EU removes Colombia’s demobilized FARC rebels from terror list

Months after the former guerrilla group formed a political party, the European Union on Monday removed Colombia’s FARC from the EU’s global list of terrorist organizations.

The decision followed a unanimous vote by the EU’s foreign ministers, who were instructed by ambassadors of the Union’s 28 member countries to make the removal final.

The FARC, formerly Colombia’s largest rebel organization, is now a political party under the name “Alternative Revolutionary Force of the People” as part of a peace agreement with the national government.


The FARC’s rocky path from Colombia’s jungle camps to the capitol


The EU first labeled the FARC as a terrorist organization in 2001, freezing all FARC assets and preventing the European countries from providing funding to Colombia that could end up in the FARC’s hands.

In 2016, as peace talks between the FARC and Colombia’s national government were wrapping up, the EU “suspended” the FARC from the terrorist list in a symbolic gesture to support the peace process.

With Monday’s decision, the FARC’s non-designation as a terrorist organization in the EU is now final.

‘Good news’ for peace

After hearing about the EU’s intentions to remove the FARC from the terrorist list last week, Colombia’s High Commissioner for Peace Rodrigo Rivera called the decision “good news, demonstrating how the peace process is advancing.”

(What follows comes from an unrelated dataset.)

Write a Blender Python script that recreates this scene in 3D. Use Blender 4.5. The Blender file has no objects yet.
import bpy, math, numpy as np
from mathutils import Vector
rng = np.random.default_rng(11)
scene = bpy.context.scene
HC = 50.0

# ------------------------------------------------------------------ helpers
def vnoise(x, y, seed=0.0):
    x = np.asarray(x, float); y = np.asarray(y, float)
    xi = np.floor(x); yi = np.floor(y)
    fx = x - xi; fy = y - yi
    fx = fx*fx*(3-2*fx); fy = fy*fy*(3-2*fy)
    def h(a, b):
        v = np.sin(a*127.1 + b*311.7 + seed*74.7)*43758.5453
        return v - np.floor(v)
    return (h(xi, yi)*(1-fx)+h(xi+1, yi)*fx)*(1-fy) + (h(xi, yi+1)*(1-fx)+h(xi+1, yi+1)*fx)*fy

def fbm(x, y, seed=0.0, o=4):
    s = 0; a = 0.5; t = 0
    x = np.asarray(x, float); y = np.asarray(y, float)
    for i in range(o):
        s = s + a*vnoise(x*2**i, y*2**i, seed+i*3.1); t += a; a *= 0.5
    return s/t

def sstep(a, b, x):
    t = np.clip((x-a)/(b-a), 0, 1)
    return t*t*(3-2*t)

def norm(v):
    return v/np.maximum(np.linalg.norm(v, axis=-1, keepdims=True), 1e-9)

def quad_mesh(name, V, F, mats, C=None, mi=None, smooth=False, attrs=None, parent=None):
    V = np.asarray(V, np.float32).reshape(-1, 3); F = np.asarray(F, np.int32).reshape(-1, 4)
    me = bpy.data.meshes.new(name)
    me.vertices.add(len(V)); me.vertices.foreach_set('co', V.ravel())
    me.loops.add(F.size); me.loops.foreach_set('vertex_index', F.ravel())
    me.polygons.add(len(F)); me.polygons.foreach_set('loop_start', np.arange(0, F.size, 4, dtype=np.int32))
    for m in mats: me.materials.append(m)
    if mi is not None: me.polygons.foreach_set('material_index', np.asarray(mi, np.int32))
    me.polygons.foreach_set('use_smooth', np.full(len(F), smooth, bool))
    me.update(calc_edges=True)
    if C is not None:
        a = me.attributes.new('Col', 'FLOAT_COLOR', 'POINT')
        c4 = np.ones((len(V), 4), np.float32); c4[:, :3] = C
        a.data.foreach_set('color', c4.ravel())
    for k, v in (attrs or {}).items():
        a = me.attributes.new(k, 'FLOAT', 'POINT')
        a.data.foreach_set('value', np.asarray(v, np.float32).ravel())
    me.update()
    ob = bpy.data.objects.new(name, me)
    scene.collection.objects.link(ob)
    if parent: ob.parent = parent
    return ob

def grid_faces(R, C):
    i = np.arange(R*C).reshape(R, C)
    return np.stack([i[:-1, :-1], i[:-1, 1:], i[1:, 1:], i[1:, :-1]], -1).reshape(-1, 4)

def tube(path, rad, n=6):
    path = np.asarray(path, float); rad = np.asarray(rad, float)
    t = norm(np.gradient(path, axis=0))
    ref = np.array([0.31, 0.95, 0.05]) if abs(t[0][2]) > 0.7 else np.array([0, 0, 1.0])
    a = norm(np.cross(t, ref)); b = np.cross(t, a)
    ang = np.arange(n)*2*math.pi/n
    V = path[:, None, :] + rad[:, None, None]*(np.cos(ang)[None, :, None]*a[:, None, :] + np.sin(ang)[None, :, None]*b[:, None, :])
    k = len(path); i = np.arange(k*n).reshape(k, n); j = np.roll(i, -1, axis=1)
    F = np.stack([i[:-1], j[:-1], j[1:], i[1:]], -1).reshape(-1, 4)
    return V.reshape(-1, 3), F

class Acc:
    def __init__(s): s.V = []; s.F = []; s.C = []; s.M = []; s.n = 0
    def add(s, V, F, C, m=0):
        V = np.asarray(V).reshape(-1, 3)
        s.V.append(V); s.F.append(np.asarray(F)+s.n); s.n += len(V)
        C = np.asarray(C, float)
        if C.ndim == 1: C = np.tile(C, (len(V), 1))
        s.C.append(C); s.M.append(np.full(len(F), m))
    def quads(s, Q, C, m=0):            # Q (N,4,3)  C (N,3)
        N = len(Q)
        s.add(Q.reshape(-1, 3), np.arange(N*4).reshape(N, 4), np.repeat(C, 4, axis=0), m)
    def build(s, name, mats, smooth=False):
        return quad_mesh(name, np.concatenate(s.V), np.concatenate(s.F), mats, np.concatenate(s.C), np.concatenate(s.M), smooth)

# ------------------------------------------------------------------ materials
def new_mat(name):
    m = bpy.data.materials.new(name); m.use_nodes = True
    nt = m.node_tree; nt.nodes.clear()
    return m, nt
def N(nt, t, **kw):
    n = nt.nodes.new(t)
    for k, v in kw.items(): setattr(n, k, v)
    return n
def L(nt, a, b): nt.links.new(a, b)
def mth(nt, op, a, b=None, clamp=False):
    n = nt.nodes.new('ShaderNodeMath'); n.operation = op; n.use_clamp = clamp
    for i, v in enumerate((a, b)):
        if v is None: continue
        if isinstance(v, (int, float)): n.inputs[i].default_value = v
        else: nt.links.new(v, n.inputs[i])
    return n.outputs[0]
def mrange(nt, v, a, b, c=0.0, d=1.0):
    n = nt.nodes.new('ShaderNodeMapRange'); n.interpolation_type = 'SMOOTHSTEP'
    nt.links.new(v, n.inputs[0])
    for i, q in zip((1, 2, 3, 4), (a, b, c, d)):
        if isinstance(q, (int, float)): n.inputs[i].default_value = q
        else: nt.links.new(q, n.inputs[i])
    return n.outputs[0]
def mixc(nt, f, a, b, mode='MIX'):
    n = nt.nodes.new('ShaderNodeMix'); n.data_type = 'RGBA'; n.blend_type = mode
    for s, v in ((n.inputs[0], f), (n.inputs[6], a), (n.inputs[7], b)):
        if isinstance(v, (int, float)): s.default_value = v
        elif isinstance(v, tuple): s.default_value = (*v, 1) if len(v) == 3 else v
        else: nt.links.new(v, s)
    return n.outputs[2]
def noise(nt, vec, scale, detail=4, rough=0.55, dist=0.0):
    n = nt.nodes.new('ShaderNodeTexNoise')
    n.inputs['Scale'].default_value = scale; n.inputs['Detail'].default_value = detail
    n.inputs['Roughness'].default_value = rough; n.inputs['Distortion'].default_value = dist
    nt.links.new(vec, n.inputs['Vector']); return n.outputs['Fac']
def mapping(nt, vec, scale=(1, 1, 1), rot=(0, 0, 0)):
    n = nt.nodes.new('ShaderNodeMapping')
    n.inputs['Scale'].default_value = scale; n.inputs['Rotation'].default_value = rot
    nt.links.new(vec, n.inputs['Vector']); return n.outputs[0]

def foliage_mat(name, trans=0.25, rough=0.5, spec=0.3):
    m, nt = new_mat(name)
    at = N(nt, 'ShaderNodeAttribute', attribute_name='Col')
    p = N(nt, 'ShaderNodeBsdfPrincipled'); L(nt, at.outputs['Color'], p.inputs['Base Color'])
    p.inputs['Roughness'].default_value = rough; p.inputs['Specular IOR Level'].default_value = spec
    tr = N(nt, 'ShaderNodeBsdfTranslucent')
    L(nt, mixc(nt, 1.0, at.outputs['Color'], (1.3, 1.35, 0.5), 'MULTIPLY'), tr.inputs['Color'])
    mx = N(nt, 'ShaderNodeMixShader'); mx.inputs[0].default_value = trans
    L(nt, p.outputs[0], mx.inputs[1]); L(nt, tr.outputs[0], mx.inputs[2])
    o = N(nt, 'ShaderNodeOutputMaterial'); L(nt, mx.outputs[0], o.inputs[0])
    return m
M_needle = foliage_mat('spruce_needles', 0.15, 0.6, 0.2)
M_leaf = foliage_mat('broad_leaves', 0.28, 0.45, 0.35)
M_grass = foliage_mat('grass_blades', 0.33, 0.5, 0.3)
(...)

On the FARC’s political party twitter account, the group called the EU’s move “logical.”

“We have leapt into politics without arms. The EU’s decision is consistent and logical.”

Not everyone in Colombia was pleased with the EU’s decision, however.

Members of the Democratic Center, the political party lead by far-right former president Alvaro Uribe, heavily criticized the decision on Monday.


FARC: entering Colombia’s politics with an impressive criminal record


Carlos Holmes, one of Democratic Center’s potential candidates for the presidency in 2018 and former representative for Colombia to the EU, called the move a “grave error, an immense mistake.”

He claimed the FARC has failed to uphold agreements made in relation to “children under their control, giving up their arms…[and] their list of assets to be used to repair victims.”

Holmes’ statements are not backed up by assessments of the peace process carried out by the national government, independent monitoring organizations and the United Nations.

Terrorists in the US and Canada

Both the United States and Canada continue to list the FARC as as foreign terrorist organization.

When commenting on the EU’s decision last week, Colombia’s High Commissioner for Peace Rodrigo Rivera said he thinks the EU’s move will “be a consequential process that will lead to similar developments” in other countries.

The new FARC political party foreign relations representative, Rodrigo Granda, has said that “Canada is ready to remove us” as well, although it’s not clear what steps remain before Canada will announce the decision.

In a 2016 interview with the Associated Press, President Santos said he would like the US to remove the FARC from its Foreign Terrorist Organization database once the peace deal was signed.

At the time, Bernard Aronson, the US Special Envoy to the peace talks with the FARC under the administration of Barack Obama, said the US would remove the group from its terrorist list once they “disarm, end their criminal activities and stop forming a risk for US interests.”

“When this happens, a revision process will begin to determine if the conditions [that justify a group’s designation as terrorist] no longer exist and they can be removed,” Aronson explained.

The FARC’s continued designation as a Foreign Terrorist Organization has complicated US aid for the peace process.


Colombia’s peace process lacks major funding: government report


In rural portions of the country, the Colombian government is embarking on an ambitious program to help farmers replace illicit crops like coca, the base ingredient for cocaine.

The FARC is required to participate in the program as part of the peace agreement, but because of the US’ designation of the political party as a terrorist organization, the US is limited in providing support for the program it arguably cares the most about.

The US put the FARC on its terror list in 1997, after the group began using terrorist tactics as part of their strategy to overthrow the government while becoming a major player in the illicit drug trade to the US.